▸ Task to complete
Stop after the line with "far_house('distant thatched roof": repeat exactly every line before it, beginning with the first, and that line itself.

▸ Collected data
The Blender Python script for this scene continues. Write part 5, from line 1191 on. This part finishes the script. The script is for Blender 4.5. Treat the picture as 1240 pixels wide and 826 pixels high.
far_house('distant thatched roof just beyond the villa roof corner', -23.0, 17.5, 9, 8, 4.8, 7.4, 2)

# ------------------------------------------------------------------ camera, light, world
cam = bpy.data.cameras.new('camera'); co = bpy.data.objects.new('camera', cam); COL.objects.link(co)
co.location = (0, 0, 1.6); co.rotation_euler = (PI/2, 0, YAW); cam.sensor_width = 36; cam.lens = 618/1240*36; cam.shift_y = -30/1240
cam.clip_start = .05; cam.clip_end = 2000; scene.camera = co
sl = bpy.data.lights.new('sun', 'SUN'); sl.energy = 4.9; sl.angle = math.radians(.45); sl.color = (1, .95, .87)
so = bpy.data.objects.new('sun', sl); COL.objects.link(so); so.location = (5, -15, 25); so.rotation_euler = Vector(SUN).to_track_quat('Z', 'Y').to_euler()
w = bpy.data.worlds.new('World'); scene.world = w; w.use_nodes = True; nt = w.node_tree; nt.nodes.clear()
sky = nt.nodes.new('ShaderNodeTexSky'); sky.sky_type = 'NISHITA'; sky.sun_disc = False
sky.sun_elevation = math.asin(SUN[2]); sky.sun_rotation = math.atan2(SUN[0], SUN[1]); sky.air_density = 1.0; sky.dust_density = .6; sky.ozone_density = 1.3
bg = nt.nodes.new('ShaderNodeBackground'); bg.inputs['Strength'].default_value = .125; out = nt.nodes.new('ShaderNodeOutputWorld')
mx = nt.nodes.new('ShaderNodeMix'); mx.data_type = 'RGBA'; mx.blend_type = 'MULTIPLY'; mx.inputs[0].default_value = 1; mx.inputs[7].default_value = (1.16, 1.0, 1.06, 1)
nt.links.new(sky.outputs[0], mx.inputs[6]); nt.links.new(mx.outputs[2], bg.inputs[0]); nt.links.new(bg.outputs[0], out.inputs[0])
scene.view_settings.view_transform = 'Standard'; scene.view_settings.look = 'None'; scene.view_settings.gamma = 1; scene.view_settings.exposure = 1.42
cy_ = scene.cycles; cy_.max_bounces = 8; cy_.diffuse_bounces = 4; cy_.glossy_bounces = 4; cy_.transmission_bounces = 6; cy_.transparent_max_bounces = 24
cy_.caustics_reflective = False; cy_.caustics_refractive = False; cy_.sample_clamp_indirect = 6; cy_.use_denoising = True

▸ Answer for the task
The Blender Python script for this scene continues. Write part 5, from line 1191 on. This part finishes the script. The script is for Blender 4.5. Treat the picture as 1240 pixels wide and 826 pixels high.
far_house('distant thatched roof just beyond the villa roof corner', -23.0, 17.5, 9, 8, 4.8, 7.4, 2)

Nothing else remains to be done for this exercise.